TASK TO COMPLETE: Wherever "picture" appears in a line, copy that line.

(begin)

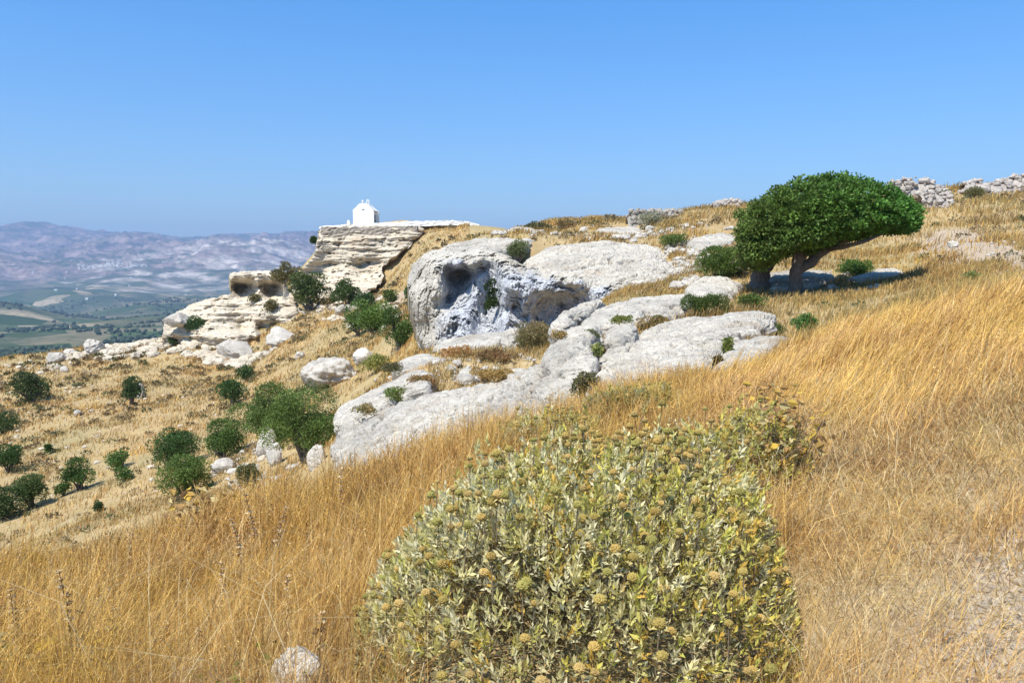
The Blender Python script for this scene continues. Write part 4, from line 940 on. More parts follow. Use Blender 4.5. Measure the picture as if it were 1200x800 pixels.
SH = [ # label, u, v_base, w, h, palette, extra
 ("bright green bushy tree in the gully, touching the left tip of the biggest slab", 360, 541, 96, 92, 'bright', dict(name="tree", cat="tree")),
 ("dark green tree behind the left shoulder of the bright gully tree", 312, 522, 80, 74, 'mid', dict(name="tree", cat="tree")),
 ("round bush left of the dark gully tree, above the pale wedged rock", 263, 537, 48, 50, 'mid', {}),
 ("wide flat topped bush leaning right, upper left of the gully group", 207, 548, 58, 46, 'dark', {}),
 ("dark round bush lowest of the gully group, above the dry grass", 220, 584, 52, 52, 'mid', {}),
 ("olive lime tuft growing between the pale rocks below the gully trees", 289, 578, 28, 40, 'olive', dict(trunk=False)),
 ("dark bush on the slope above the gully group, with a smaller one touching its top", 273, 474, 34, 32, 'dark', {}),
 ("small bush touching the top right of the dark bush above the gully", 289, 447, 18, 20, 'dark', {}),
 ("lone upright shrub in the middle of the bare left slope", 153, 476, 27, 36, 'dark', {}),
 ("broad dark shrub on the left slope below the crest stones", 36, 472, 42, 36, 'dark', {}),
 ("shrub cut by the left picture edge, upper of two", 0, 508, 34, 26, 'dark', {}),
 ("tall shrub at the left picture edge, below the upper cut one", 11, 554, 28, 42, 'dark', {}),
 ("shrub right of the big clump at the lower left edge", 38, 594, 38, 44, 'dark', {}),
 ("wide bush low at the left picture edge, nearest the grass", 6, 608, 44, 38, 'dark', {}),
 ("little round crowned tree on a thin trunk, low on the left slope", 94, 574, 34, 38, 'mid', dict(name="tree", cat="tree", low=.3)),
 ("small pale green bush at the left foot of the little round tree", 75, 581, 18, 16, 'mid', {}),
 ("small bush left of the gully group, upper of a close pair", 141, 549, 26, 21, 'mid', {}),
 ("small bush left of the gully group, lower of a close pair", 147, 564, 18, 18, 'mid', {}),
 ("tiny dark bush alone just above the dry grass brow", 117, 600, 13, 14, 'dark', {}),
 ("tiny green tuft among pebbles below the middle of the slope", 57, 532, 8, 12, 'mid', dict(trunk=False)),
 ("round dark tree at the left foot of the chapel crag", 363, 365, 40, 44, 'dark', dict(name="tree", cat="tree")),
 ("smaller dark tree right of the round one at the chapel crag's foot", 406, 360, 28, 36, 'dark', dict(name="tree", cat="tree")),
 ("round dark shrub left on the broken crag ledge", 231, 401, 27, 30, 'dark', {}),
 ("olive shrub right of the round one on the broken crag ledge", 252, 397, 20, 26, 'olive', {}),
 ("narrow small shrub at the western foot of the broken crag", 205, 406, 13, 18, 'dark', {}),
 ("dark low shrub behind the gully clump below the chapel crag", 428, 362, 24, 20, 'dark', {}),
 ("large shrub at the top of the clump left of the cave cliff", 441, 392, 52, 44, 'mid', {}),
 ("big dark shrub pressed against the left foot of the cave cliff", 468, 409, 44, 48, 'mid', {}),
 ("lower left shrub of the clump left of the cave cliff", 420, 394, 30, 28, 'mid', {}),
 ("shrub on top of the clump, between the large shrub and the cave cliff", 456, 356, 20, 16, 'mid', {}),
 ("low bright green mat of bush below the clump of gully shrubs", 441, 436, 38, 20, 'lime', dict(trunk=False)),
 ("narrow green shrub at the upper left edge of the cave cliff", 479, 356, 13, 24, 'mid', {}),
 ("low green plant at the cave cliff's left foot", 505, 410, 22, 12, 'mid', dict(trunk=False)),
 ("round olive cushion shrub on the rim above the cave cliff", 607, 306, 25, 25, 'olive', dict(d=39.6, leafpx=1.2)),
 ("wide dark cushion shrub spreading down left of the windswept tree", 838, 327, 62, 36, 'mid', dict(leafpx=1.25, nl=26, dens=1.4, trunk=False)),
 ("dark green shrub tucked against the windswept tree's left trunk", 862, 322, 24, 26, 'mid', {}),
 ("small dark cushion shrub on top of the cream dome", 790, 291, 29, 16, 'mid', dict(leafpx=1.2)),
 ("low wide green cushion in front of the grey rock by the windswept tree", 829, 370, 62, 24, 'mid', dict(leafpx=1.25, nl=24, trunk=False)),
 ("little green clump right of the low wide cushion, under the tree", 880, 362, 32, 18, 'mid', dict(leafpx=1.3)),
 ("brown and green cushion between the two upper pale slabs", 770, 388, 50, 18, 'mixed', dict(leafpx=1.2, nl=20, trunk=False)),
 ("small green shrub at the right end of the large right slab", 906, 395, 30, 16, 'mid', dict(leafpx=1.3)),
 ("green shrub on the dry field right of the large right slab", 944, 390, 34, 22, 'mid', dict(leafpx=1.3)),
 ("grey green shrub hanging on the undercut grey boulder", 684, 467, 26, 34, 'olive', dict(d=14.6, leafpx=1.3)),
 ("yellowish tuft in the gap beside the white angular rock", 700, 420, 16, 18, 'lime', dict(d=17.5, leafpx=1.2)),
 ("mixed brown and green grass clump at the right foot of the cave cliff", 627, 408, 44, 34, 'mixed', dict(leafpx=1.2, nl=20)),
 ("yellow olive tuft above the flattish boulder", 730, 380, 34, 10, 'lime', dict(d=22, leafpx=1.2, trunk=False)),
 ("grey green tuft between the flattish boulder and the white angular rock", 694, 398, 16, 12, 'olive', dict(d=19.4, leafpx=1.2, trunk=False)),
 ("brown cushion in the crack above the biggest slab, right part", 575, 446, 56, 16, 'brown', dict(d=23.5, leafpx=1.2, trunk=False, nl=18)),
 ("yellow green tuft in the crack between the strip and the biggest slab", 466, 470, 40, 16, 'lime', dict(d=21.0, leafpx=1.2, trunk=False)),
 ("brown tuft in the crack between the strip and the biggest slab, further right", 500, 456, 44, 18, 'mixed', dict(d=22.3, leafpx=1.2, trunk=False)),
 ("brown fringe of dry tufts along the crack, nearest the gully end", 428, 486, 34, 12, 'mixed', dict(d=19.6, leafpx=1.2, trunk=False)),
 ("brown cushion where the upper slab meets the white angular rock", 655, 398, 20, 10, 'mixed', dict(d=19.0, leafpx=1.2, trunk=False)),
 ("dark grey green cushion left of the thin flat rock", 461, 440, 26, 15, 'olive', dict(d=27.5, leafpx=1.2, trunk=False)),
 ("brown grass clump on the terrace below the cave ledge", 535, 418, 48, 12, 'brown', dict(leafpx=1.2, trunk=False, nl=18)),
 ("olive brown clump on the terrace, right of the brown grass clump", 585, 424, 54, 16, 'mixed', dict(leafpx=1.2, trunk=False, nl=18)),
 ("green tuft in the crevice at the lower right shelf's left end", 853, 418, 12, 24, 'lime', dict(d=15.6, leafpx=1.2)),
 ("dark tuft in the notch left of the lower right shelf", 842, 428, 12, 12, 'olive', dict(d=14.6, leafpx=1.2)),
 ("dark shrub lying in the shade under the windswept tree", 1002, 324, 52, 20, 'mid', dict(leafpx=1.4)),
 ("yellow flowering tuft on the dry field right of the tree's shade", 1140, 330, 22, 12, 'lime', dict(leafpx=1.2, trunk=False)),
 ("olive shrub on the skyline in front of the right stone bank", 1142, 233, 24, 13, 'olive', dict(leafpx=1.2)),
 ("grey green bush on the left end of the brow above the cliff", 630, 272, 32, 12, 'olive', dict(leafpx=1.2, trunk=False)),
 ("green tuft on the brow, right of the grey green bush", 662, 268, 28, 9, 'mixed', dict(leafpx=1.2, trunk=False)),
 ("pale olive bush in front of the ruined drystone wall", 762, 265, 28, 16, 'grey', dict(leafpx=1.2, trunk=False)),
 ("dark tuft on the white ledge above the cream dome", 712, 274, 12, 6, 'dark', dict(leafpx=1.2, trunk=False)),
 ("dark green ivy hanging in the crevice of the cave cliff", 576, 372, 15, 46, 'dark', dict(d=38.6, leafpx=1.3, trunk=False, depth=.4, name="ivy", cat="ivy")),
 ("small dark tuft on the ledge above the drystone terrace wall", 478, 277, 9, 5, 'dark', dict(d=131.5, trunk=False)),
 ("dark bush clinging to the left edge of the chapel crag", 369, 287, 8, 9, 'dark', dict(d=134.5, trunk=False)),
 ("olive grass clump on the slope between the two crags", 337, 338, 28, 30, 'olive', dict(d=121, trunk=False)),
 ("olive clump on the shoulder above the small cave crag", 318, 366, 18, 14, 'olive', dict(d=114.5, trunk=False)),
 ("olive clump above the left slot of the broken crag", 298, 354, 14, 9, 'olive', dict(d=118, trunk=False)),
]
for i, (lb, u, v, w, h, pal, kw) in enumerate(SH): shrub(lb, u, v, w, h, pal, i, **kw)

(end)

EXPECTED ANSWER:
The Blender Python script for this scene continues. Write part 4, from line 940 on. More parts follow. Use Blender 4.5. Measure the picture as if it were 1200x800 pixels.
 ("shrub cut by the left picture edge, upper of two", 0, 508, 34, 26, 'dark', {}),
 ("tall shrub at the left picture edge, below the upper cut one", 11, 554, 28, 42, 'dark', {}),
 ("wide bush low at the left picture edge, nearest the grass", 6, 608, 44, 38, 'dark', {}),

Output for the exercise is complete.